Start DATA BLOCK

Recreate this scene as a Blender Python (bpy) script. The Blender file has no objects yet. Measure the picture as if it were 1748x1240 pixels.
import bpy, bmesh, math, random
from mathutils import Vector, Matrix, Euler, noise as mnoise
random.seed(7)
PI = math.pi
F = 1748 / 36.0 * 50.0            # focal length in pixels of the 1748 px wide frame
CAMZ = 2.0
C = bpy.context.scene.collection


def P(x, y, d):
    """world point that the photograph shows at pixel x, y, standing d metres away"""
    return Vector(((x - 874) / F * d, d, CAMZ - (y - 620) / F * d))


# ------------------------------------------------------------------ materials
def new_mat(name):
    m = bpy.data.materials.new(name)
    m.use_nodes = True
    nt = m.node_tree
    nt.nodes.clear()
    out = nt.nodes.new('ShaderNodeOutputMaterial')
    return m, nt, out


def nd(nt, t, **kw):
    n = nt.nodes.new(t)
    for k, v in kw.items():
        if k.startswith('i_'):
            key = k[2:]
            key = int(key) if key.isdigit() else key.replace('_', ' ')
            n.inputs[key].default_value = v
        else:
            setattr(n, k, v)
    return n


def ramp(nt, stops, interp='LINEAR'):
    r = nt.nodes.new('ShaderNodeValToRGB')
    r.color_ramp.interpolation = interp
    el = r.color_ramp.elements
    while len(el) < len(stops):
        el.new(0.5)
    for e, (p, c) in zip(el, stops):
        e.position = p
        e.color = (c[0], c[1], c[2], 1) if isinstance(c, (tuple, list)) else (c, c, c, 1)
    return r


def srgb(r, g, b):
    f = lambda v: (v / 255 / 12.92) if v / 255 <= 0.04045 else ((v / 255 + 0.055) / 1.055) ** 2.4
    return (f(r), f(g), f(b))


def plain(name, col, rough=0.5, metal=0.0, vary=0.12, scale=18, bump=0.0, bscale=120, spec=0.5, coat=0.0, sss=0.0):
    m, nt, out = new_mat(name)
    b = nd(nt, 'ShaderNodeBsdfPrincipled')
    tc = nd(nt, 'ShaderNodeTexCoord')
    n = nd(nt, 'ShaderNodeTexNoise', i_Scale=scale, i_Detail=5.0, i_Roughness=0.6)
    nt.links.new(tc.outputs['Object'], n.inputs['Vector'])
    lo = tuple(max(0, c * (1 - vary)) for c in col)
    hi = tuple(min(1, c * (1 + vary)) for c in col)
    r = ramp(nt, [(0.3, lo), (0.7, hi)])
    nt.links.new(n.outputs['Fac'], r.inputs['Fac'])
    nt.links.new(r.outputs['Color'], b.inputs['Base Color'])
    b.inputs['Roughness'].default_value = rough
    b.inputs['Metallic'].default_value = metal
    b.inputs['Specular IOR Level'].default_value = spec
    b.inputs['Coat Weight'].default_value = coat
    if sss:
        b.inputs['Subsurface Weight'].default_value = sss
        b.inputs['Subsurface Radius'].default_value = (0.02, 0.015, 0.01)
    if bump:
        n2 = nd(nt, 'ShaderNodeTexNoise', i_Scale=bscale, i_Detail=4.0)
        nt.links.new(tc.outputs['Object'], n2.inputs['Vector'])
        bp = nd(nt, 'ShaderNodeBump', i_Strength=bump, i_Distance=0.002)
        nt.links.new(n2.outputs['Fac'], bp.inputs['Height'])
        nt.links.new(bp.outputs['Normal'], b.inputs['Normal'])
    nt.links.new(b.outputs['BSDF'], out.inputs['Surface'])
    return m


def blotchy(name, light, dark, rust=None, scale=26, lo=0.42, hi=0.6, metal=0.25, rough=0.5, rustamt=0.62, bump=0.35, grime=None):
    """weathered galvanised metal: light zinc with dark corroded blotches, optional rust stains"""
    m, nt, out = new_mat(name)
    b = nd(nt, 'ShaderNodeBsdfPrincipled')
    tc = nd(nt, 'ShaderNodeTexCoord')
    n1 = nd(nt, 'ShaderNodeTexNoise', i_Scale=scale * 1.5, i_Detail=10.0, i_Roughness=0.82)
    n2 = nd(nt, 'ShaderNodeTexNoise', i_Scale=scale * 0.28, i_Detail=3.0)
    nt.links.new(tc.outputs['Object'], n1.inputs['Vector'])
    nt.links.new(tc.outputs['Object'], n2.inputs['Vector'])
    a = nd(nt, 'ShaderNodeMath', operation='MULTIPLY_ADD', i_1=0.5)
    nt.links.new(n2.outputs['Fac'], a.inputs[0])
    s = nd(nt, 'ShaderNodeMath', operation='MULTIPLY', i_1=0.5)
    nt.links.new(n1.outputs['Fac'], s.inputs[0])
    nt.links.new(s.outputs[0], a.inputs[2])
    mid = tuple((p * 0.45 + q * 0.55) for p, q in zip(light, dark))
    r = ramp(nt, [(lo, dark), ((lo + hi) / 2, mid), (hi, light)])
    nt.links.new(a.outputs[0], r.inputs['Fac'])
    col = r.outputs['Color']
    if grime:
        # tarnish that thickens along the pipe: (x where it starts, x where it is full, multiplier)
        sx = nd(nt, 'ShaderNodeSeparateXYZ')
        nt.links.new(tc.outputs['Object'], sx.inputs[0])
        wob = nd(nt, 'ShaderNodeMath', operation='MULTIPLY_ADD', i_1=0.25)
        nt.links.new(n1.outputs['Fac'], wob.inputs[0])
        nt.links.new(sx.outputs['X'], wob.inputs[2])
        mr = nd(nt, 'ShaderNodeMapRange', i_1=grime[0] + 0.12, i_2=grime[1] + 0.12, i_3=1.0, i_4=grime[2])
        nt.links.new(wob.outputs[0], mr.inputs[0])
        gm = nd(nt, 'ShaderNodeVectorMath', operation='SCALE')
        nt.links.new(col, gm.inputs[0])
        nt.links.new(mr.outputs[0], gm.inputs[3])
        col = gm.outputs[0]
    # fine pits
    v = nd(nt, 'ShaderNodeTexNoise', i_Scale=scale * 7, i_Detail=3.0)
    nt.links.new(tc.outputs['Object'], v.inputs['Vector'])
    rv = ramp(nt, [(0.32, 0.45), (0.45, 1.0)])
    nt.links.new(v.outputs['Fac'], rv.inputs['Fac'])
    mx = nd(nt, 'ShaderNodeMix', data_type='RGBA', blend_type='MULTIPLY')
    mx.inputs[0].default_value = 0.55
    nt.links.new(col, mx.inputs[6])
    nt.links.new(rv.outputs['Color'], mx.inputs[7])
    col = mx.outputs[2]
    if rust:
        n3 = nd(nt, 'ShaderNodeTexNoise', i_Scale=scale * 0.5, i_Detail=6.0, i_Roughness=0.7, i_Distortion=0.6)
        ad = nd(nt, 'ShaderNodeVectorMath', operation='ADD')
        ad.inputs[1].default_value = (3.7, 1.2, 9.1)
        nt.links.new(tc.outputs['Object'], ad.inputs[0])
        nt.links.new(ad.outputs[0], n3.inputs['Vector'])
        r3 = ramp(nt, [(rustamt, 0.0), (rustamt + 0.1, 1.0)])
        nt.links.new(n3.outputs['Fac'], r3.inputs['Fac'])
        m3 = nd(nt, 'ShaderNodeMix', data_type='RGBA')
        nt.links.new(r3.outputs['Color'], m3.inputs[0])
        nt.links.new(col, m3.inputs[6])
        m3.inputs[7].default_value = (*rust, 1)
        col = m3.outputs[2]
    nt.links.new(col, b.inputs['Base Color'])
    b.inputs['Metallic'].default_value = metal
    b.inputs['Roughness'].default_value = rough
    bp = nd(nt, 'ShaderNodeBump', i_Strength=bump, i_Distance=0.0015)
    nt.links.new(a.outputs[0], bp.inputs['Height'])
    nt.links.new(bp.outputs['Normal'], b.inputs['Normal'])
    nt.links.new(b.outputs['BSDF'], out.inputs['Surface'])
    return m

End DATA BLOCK

REQUIRED WORK. Retype the material in full. Each word must match.

RESPONSE.
Recreate this scene as a Blender Python (bpy) script. The Blender file has no objects yet. Measure the picture as if it were 1748x1240 pixels.
import bpy, bmesh, math, random
from mathutils import Vector, Matrix, Euler, noise as mnoise
random.seed(7)
PI = math.pi
F = 1748 / 36.0 * 50.0            # focal length in pixels of the 1748 px wide frame
CAMZ = 2.0
C = bpy.context.scene.collection


def P(x, y, d):
    """world point that the photograph shows at pixel x, y, standing d metres away"""
    return Vector(((x - 874) / F * d, d, CAMZ - (y - 620) / F * d))


# ------------------------------------------------------------------ materials
def new_mat(name):
    m = bpy.data.materials.new(name)
    m.use_nodes = True
    nt = m.node_tree
    nt.nodes.clear()
    out = nt.nodes.new('ShaderNodeOutputMaterial')
    return m, nt, out


def nd(nt, t, **kw):
    n = nt.nodes.new(t)
    for k, v in kw.items():
        if k.startswith('i_'):
            key = k[2:]
            key = int(key) if key.isdigit() else key.replace('_', ' ')
            n.inputs[key].default_value = v
        else:
            setattr(n, k, v)
    return n


def ramp(nt, stops, interp='LINEAR'):
    r = nt.nodes.new('ShaderNodeValToRGB')
    r.color_ramp.interpolation = interp
    el = r.color_ramp.elements
    while len(el) < len(stops):
        el.new(0.5)
    for e, (p, c) in zip(el, stops):
        e.position = p
        e.color = (c[0], c[1], c[2], 1) if isinstance(c, (tuple, list)) else (c, c, c, 1)
    return r


def srgb(r, g, b):
    f = lambda v: (v / 255 / 12.92) if v / 255 <= 0.04045 else ((v / 255 + 0.055) / 1.055) ** 2.4
    return (f(r), f(g), f(b))


def plain(name, col, rough=0.5, metal=0.0, vary=0.12, scale=18, bump=0.0, bscale=120, spec=0.5, coat=0.0, sss=0.0):
    m, nt, out = new_mat(name)
    b = nd(nt, 'ShaderNodeBsdfPrincipled')
    tc = nd(nt, 'ShaderNodeTexCoord')
    n = nd(nt, 'ShaderNodeTexNoise', i_Scale=scale, i_Detail=5.0, i_Roughness=0.6)
    nt.links.new(tc.outputs['Object'], n.inputs['Vector'])
    lo = tuple(max(0, c * (1 - vary)) for c in col)
    hi = tuple(min(1, c * (1 + vary)) for c in col)
    r = ramp(nt, [(0.3, lo), (0.7, hi)])
    nt.links.new(n.outputs['Fac'], r.inputs['Fac'])
    nt.links.new(r.outputs['Color'], b.inputs['Base Color'])
    b.inputs['Roughness'].default_value = rough
    b.inputs['Metallic'].default_value = metal
    b.inputs['Specular IOR Level'].default_value = spec
    b.inputs['Coat Weight'].default_value = coat
    if sss:
        b.inputs['Subsurface Weight'].default_value = sss
        b.inputs['Subsurface Radius'].default_value = (0.02, 0.015, 0.01)
    if bump:
        n2 = nd(nt, 'ShaderNodeTexNoise', i_Scale=bscale, i_Detail=4.0)
        nt.links.new(tc.outputs['Object'], n2.inputs['Vector'])
        bp = nd(nt, 'ShaderNodeBump', i_Strength=bump, i_Distance=0.002)
        nt.links.new(n2.outputs['Fac'], bp.inputs['Height'])
        nt.links.new(bp.outputs['Normal'], b.inputs['Normal'])
    nt.links.new(b.outputs['BSDF'], out.inputs['Surface'])
    return m


def blotchy(name, light, dark, rust=None, scale=26, lo=0.42, hi=0.6, metal=0.25, rough=0.5, rustamt=0.62, bump=0.35, grime=None):
    """weathered galvanised metal: light zinc with dark corroded blotches, optional rust stains"""
    m, nt, out = new_mat(name)
    b = nd(nt, 'ShaderNodeBsdfPrincipled')
    tc = nd(nt, 'ShaderNodeTexCoord')
    n1 = nd(nt, 'ShaderNodeTexNoise', i_Scale=scale * 1.5, i_Detail=10.0, i_Roughness=0.82)
    n2 = nd(nt, 'ShaderNodeTexNoise', i_Scale=scale * 0.28, i_Detail=3.0)
    nt.links.new(tc.outputs['Object'], n1.inputs['Vector'])
    nt.links.new(tc.outputs['Object'], n2.inputs['Vector'])
    a = nd(nt, 'ShaderNodeMath', operation='MULTIPLY_ADD', i_1=0.5)
    nt.links.new(n2.outputs['Fac'], a.inputs[0])
    s = nd(nt, 'ShaderNodeMath', operation='MULTIPLY', i_1=0.5)
    nt.links.new(n1.outputs['Fac'], s.inputs[0])
    nt.links.new(s.outputs[0], a.inputs[2])
    mid = tuple((p * 0.45 + q * 0.55) for p, q in zip(light, dark))
    r = ramp(nt, [(lo, dark), ((lo + hi) / 2, mid), (hi, light)])
    nt.links.new(a.outputs[0], r.inputs['Fac'])
    col = r.outputs['Color']
    if grime:
        # tarnish that thickens along the pipe: (x where it starts, x where it is full, multiplier)
        sx = nd(nt, 'ShaderNodeSeparateXYZ')
        nt.links.new(tc.outputs['Object'], sx.inputs[0])
        wob = nd(nt, 'ShaderNodeMath', operation='MULTIPLY_ADD', i_1=0.25)
        nt.links.new(n1.outputs['Fac'], wob.inputs[0])
        nt.links.new(sx.outputs['X'], wob.inputs[2])
        mr = nd(nt, 'ShaderNodeMapRange', i_1=grime[0] + 0.12, i_2=grime[1] + 0.12, i_3=1.0, i_4=grime[2])
        nt.links.new(wob.outputs[0], mr.inputs[0])
        gm = nd(nt, 'ShaderNodeVectorMath', operation='SCALE')
        nt.links.new(col, gm.inputs[0])
        nt.links.new(mr.outputs[0], gm.inputs[3])
        col = gm.outputs[0]
    # fine pits
    v = nd(nt, 'ShaderNodeTexNoise', i_Scale=scale * 7, i_Detail=3.0)
    nt.links.new(tc.outputs['Object'], v.inputs['Vector'])
    rv = ramp(nt, [(0.32, 0.45), (0.45, 1.0)])
    nt.links.new(v.outputs['Fac'], rv.inputs['Fac'])
    mx = nd(nt, 'ShaderNodeMix', data_type='RGBA', blend_type='MULTIPLY')
    mx.inputs[0].default_value = 0.55
    nt.links.new(col, mx.inputs[6])
    nt.links.new(rv.outputs['Color'], mx.inputs[7])
    col = mx.outputs[2]
    if rust:
        n3 = nd(nt, 'ShaderNodeTexNoise', i_Scale=scale * 0.5, i_Detail=6.0, i_Roughness=0.7, i_Distortion=0.6)
        ad = nd(nt, 'ShaderNodeVectorMath', operation='ADD')
        ad.inputs[1].default_value = (3.7, 1.2, 9.1)
        nt.links.new(tc.outputs['Object'], ad.inputs[0])
        nt.links.new(ad.outputs[0], n3.inputs['Vector'])
        r3 = ramp(nt, [(rustamt, 0.0), (rustamt + 0.1, 1.0)])
        nt.links.new(n3.outputs['Fac'], r3.inputs['Fac'])
        m3 = nd(nt, 'ShaderNodeMix', data_type='RGBA')
        nt.links.new(r3.outputs['Color'], m3.inputs[0])
        nt.links.new(col, m3.inputs[6])
        m3.inputs[7].default_value = (*rust, 1)
        col = m3.outputs[2]
    nt.links.new(col, b.inputs['Base Color'])
    b.inputs['Metallic'].default_value = metal
    b.inputs['Roughness'].default_value = rough
    bp = nd(nt, 'ShaderNodeBump', i_Strength=bump, i_Distance=0.0015)
    nt.links.new(a.outputs[0], bp.inputs['Height'])
    nt.links.new(bp.outputs['Normal'], b.inputs['Normal'])
    nt.links.new(b.outputs['BSDF'], out.inputs['Surface'])
    return m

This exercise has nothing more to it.